Because Samsung TEE code is proprietary and closed-source, we don't have a public Git commit to point at. However, based on the vulnerability class and previous exploits like CVE-2023-30679, we can reconstruct the logic failure with high accuracy. Below is a pseudo-code representation of what the vulnerable command handler likely looked like versus the patched version.

The Vulnerable Logic:

// Inside the HDCP Trustlet (Secure World)
void command_handler(void* cmd_buffer, uint32_t cmd_len) {
    struct hdcp_cmd *cmd = (struct hdcp_cmd *)cmd_buffer;
    
    switch (cmd->id) {
        case CMD_INIT_SESSION:
            // Benign
            initialize_session();
            break;
            
        case CMD_DBG_WRITE_MEM: 
            // CRITICAL: No check on who is calling this!
            // This allows writing to arbitrary secure memory ranges
            write_secure_memory(cmd->addr, cmd->val);
            break;
            
        default:
            return ERR_UNKNOWN_CMD;
    }
}

The Patched Logic:

// The Fix: Validate the caller or disable debug commands in production
void command_handler(void* cmd_buffer, uint32_t cmd_len) {
    struct hdcp_cmd *cmd = (struct hdcp_cmd *)cmd_buffer;
 
    switch (cmd->id) {
        case CMD_INIT_SESSION:
            initialize_session();
            break;
            
        case CMD_DBG_WRITE_MEM:
            // FIX: Explicit authorization check
            if (!is_caller_privileged() || !is_debug_device()) {
                 return ERR_ACCESS_DENIED;
            }
            write_secure_memory(cmd->addr, cmd->val);
            break;
    }
}

The patch likely involves either removing the dangerous command handlers entirely from production builds or adding a strict check (is_caller_privileged) to ensure only the kernel or specific system daemons can invoke them.
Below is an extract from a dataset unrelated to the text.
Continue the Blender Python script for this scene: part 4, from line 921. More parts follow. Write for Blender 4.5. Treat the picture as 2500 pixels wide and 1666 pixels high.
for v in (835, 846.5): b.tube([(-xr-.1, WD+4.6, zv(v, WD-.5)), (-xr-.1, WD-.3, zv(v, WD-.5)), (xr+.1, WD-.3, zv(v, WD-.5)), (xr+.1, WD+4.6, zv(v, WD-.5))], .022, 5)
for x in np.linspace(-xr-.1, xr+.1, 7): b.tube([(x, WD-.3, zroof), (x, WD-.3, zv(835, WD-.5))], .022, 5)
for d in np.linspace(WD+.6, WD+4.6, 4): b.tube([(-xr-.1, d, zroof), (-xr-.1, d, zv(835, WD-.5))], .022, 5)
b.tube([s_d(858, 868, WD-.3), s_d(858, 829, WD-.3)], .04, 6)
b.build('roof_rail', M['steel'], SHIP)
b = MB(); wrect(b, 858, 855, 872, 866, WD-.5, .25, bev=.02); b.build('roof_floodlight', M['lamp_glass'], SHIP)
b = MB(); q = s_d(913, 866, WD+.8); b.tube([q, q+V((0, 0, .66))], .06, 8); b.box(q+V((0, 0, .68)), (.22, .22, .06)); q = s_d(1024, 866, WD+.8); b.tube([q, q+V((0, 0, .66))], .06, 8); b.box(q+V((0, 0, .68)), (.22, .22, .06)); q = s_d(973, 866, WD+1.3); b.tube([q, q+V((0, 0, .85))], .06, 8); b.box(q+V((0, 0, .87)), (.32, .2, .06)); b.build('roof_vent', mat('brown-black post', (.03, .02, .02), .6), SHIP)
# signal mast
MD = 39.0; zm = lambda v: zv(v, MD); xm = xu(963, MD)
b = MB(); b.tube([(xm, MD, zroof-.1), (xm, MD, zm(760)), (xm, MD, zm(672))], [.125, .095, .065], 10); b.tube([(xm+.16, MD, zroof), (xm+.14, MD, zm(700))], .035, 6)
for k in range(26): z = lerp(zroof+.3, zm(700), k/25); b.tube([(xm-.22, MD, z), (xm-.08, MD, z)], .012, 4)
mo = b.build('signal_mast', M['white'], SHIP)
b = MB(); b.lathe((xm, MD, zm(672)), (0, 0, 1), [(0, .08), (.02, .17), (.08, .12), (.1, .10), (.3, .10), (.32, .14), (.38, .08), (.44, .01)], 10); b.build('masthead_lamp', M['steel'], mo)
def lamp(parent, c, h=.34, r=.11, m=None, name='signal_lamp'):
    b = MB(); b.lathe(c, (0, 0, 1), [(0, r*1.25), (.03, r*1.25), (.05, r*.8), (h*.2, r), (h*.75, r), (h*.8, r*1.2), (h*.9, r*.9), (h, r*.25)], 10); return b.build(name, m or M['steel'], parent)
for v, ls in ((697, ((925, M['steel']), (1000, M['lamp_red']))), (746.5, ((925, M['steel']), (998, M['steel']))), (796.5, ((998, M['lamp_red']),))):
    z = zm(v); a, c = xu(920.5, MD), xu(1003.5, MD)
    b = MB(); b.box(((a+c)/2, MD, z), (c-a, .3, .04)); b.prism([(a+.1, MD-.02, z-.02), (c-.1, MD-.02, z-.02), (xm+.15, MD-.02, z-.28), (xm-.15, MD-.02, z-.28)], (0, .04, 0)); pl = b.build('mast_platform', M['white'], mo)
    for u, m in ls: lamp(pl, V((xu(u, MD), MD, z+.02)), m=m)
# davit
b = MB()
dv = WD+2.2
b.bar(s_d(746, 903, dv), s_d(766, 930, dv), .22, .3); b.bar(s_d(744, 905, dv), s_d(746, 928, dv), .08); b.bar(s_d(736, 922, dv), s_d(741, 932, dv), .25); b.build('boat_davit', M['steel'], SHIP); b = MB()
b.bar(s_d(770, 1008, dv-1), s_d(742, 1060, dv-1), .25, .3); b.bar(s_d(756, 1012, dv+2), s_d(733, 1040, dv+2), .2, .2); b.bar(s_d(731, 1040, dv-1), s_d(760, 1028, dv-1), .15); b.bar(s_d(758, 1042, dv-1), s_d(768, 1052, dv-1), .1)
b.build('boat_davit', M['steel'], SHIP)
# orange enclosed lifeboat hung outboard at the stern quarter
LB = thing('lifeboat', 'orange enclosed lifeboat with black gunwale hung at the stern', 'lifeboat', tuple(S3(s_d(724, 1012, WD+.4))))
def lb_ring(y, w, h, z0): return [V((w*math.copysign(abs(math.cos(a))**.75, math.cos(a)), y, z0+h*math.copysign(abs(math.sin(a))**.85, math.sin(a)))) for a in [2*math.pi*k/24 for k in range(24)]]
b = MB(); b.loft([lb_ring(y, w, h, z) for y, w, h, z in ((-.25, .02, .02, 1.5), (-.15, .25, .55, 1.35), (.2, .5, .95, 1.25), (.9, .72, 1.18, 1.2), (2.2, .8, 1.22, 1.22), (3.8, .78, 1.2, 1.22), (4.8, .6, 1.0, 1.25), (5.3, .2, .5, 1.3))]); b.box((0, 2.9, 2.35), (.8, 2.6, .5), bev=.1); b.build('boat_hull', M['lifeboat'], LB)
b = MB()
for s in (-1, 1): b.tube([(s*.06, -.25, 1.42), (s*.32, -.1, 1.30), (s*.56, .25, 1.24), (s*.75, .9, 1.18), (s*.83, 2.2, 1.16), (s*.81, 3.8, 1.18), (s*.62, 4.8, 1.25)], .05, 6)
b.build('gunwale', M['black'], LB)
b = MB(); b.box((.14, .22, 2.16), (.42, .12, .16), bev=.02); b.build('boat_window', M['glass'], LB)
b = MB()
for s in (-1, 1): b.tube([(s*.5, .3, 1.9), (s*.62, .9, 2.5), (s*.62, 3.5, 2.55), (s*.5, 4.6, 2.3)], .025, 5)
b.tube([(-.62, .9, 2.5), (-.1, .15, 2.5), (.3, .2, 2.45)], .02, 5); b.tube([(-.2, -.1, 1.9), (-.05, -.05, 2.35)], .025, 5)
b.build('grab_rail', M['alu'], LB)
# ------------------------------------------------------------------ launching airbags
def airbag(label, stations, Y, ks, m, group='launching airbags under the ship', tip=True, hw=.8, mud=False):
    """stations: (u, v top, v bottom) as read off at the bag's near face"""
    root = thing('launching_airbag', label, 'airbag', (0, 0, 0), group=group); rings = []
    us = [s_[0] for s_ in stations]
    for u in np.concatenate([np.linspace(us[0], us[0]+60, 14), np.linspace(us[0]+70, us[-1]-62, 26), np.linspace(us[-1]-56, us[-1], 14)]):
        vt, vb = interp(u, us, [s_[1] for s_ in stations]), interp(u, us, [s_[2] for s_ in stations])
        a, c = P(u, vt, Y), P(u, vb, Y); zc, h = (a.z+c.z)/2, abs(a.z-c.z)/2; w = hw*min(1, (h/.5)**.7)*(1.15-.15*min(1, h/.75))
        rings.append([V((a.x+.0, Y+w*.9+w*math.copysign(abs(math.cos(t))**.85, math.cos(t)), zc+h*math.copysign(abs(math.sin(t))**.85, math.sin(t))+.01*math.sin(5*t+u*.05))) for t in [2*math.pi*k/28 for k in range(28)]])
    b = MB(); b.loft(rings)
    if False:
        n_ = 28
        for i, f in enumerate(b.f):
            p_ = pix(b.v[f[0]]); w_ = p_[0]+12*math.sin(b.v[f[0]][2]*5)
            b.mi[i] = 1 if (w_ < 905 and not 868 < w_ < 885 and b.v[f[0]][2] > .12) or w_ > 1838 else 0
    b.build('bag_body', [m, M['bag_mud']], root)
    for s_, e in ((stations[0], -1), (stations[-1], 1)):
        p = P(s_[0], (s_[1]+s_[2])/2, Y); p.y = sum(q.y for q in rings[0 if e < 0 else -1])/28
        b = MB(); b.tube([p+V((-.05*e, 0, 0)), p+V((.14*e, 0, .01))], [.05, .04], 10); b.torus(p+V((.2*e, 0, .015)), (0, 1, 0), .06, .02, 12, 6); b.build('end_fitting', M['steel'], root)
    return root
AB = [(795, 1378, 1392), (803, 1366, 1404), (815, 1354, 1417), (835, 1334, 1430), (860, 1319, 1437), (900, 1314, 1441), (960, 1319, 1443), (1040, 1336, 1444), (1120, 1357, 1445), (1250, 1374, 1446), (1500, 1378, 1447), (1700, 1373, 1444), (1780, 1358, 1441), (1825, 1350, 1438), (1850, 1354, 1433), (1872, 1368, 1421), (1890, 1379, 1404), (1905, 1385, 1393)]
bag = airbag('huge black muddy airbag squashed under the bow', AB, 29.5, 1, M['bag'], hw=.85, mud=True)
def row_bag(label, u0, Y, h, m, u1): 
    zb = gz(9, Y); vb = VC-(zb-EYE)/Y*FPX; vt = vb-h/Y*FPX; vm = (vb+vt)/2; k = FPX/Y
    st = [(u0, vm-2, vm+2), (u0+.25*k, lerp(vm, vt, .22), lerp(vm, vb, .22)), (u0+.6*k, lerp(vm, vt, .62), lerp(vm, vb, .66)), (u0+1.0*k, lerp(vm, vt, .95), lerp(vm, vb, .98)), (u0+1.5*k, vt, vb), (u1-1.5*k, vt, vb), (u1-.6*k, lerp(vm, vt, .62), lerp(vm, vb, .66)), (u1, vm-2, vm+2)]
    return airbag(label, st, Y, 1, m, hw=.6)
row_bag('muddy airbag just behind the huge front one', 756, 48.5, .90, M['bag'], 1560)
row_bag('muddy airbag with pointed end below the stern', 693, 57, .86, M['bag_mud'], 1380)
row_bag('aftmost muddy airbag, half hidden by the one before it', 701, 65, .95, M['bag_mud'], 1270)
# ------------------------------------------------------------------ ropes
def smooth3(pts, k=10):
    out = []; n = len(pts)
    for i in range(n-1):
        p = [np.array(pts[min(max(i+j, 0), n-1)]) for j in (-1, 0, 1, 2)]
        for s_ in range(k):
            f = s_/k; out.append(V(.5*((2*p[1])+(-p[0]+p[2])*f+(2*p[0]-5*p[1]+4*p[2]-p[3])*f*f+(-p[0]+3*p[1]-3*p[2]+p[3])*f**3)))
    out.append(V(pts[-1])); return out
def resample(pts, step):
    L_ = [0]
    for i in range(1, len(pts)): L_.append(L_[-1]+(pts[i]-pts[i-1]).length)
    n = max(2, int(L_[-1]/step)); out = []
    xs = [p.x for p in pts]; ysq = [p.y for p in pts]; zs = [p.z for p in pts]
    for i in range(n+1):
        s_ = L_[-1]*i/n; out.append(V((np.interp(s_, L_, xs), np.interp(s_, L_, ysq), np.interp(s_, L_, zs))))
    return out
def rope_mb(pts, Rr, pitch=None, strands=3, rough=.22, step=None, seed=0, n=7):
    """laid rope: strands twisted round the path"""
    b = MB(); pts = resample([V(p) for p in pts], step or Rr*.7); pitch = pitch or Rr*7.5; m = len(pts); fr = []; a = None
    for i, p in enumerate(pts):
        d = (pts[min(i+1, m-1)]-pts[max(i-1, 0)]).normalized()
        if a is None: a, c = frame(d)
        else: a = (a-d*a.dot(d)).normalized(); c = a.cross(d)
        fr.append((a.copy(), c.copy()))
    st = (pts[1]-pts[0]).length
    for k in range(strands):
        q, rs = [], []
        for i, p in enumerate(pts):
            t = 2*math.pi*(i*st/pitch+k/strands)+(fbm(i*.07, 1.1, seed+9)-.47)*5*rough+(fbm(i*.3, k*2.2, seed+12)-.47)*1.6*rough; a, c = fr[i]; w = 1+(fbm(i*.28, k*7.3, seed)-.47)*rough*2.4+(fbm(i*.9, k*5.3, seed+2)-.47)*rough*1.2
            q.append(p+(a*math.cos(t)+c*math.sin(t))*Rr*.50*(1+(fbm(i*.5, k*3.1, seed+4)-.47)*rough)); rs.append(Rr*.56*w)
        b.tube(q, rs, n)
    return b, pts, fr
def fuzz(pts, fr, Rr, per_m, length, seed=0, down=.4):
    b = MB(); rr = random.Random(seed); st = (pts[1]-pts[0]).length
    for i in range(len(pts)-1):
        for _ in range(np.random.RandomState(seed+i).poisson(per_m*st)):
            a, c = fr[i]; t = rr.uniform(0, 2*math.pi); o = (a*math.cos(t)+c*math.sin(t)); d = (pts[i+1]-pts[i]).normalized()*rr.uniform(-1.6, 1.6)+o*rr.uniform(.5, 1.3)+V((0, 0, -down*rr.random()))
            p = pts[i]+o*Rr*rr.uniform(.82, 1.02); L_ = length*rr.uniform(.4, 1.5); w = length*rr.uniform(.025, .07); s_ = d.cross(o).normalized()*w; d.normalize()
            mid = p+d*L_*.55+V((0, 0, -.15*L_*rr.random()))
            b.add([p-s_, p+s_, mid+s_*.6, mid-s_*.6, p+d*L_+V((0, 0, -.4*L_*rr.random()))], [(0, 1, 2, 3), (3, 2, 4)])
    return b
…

How do we weaponize this? The path from shell to root via a TEE vulnerability is complex but standardized. Since the vulnerability allows us to interact with the Trustlet without proper checks, we can abuse the functionality to corrupt kernel memory.

Step 1: The Setup First, we gain initial access. This could be via ADB (developer mode) or by exploiting a vulnerable app (like a browser) to get a shell user (UID 2000). We then open a handle to the TEE driver. On Samsung devices, this is often /dev/qseecom.

Step 2: The Trigger We craft a specific QSEECom_send_cmd struct containing the ID of the vulnerable command (e.g., the hypothetical CMD_DBG_WRITE_MEM mentioned above). We pass this to the kernel driver via ioctl.

Step 3: The Corruption The Trustlet receives our command. Because of the missing check, it executes the memory write. But here is the trick: The Trustlet often has access to physical memory that the Android Kernel uses. If we can instruct the Trustlet to overwrite a specific address in kernel memory—say, the credentials structure of our current process—we win.

Step 4: The Escalation We target the kernel's struct cred for our process. We instruct the HDCP Trustlet to overwrite our UID and GID with 0 (root). When the ioctl returns, we check id in our shell. Suddenly, we are root. We have bypassed all kernel security mechanisms (SELinux, KASLR) by attacking from below the kernel.

This isn't just about getting root on a phone to install a custom theme. A TEE vulnerability is a "Scope Changed" (S:C) event in CVSS terms. It means a compromise in one component (the Trustlet) impacts a completely different security scope (the Android Kernel and User Data).

With root access gained via TEE:

1. Data Exfiltration: Attackers can bypass file permissions to steal photos, messages, and app data.
2. Persistence: They can install rootkits that survive factory resets (if they can write to the system partition or persist in the TEE storage).
3. DRM Bypass: Ironically, since this is the HDCP trustlet, an attacker could likely dump the DRM keys used to decrypt 4K content, rendering the protection useless.

This vulnerability affects a wide range of Samsung devices running Android 13, 14, and 15, making it a high-value target for spyware vendors and sophisticated actors.

Samsung released a fix in the SMR April-2025 Release 1. The patch involves updating the TrustZone firmware (specifically the HDCP Trustlet binary).

Unlike standard Android app updates, TEE updates are handled by the bootloader/firmware update process. You cannot patch this by just updating an app from the Play Store. You must install the full OTA (Over-The-Air) system update.

Verification: After updating, verify your patch level:

1. Go to Settings > About Phone > Software Information.
2. Ensure Android Security Patch Level says April 1, 2025 or later.

For enterprise fleet managers, enforce a compliance policy that blocks access to corporate resources for devices with a security patch level older than April 2025.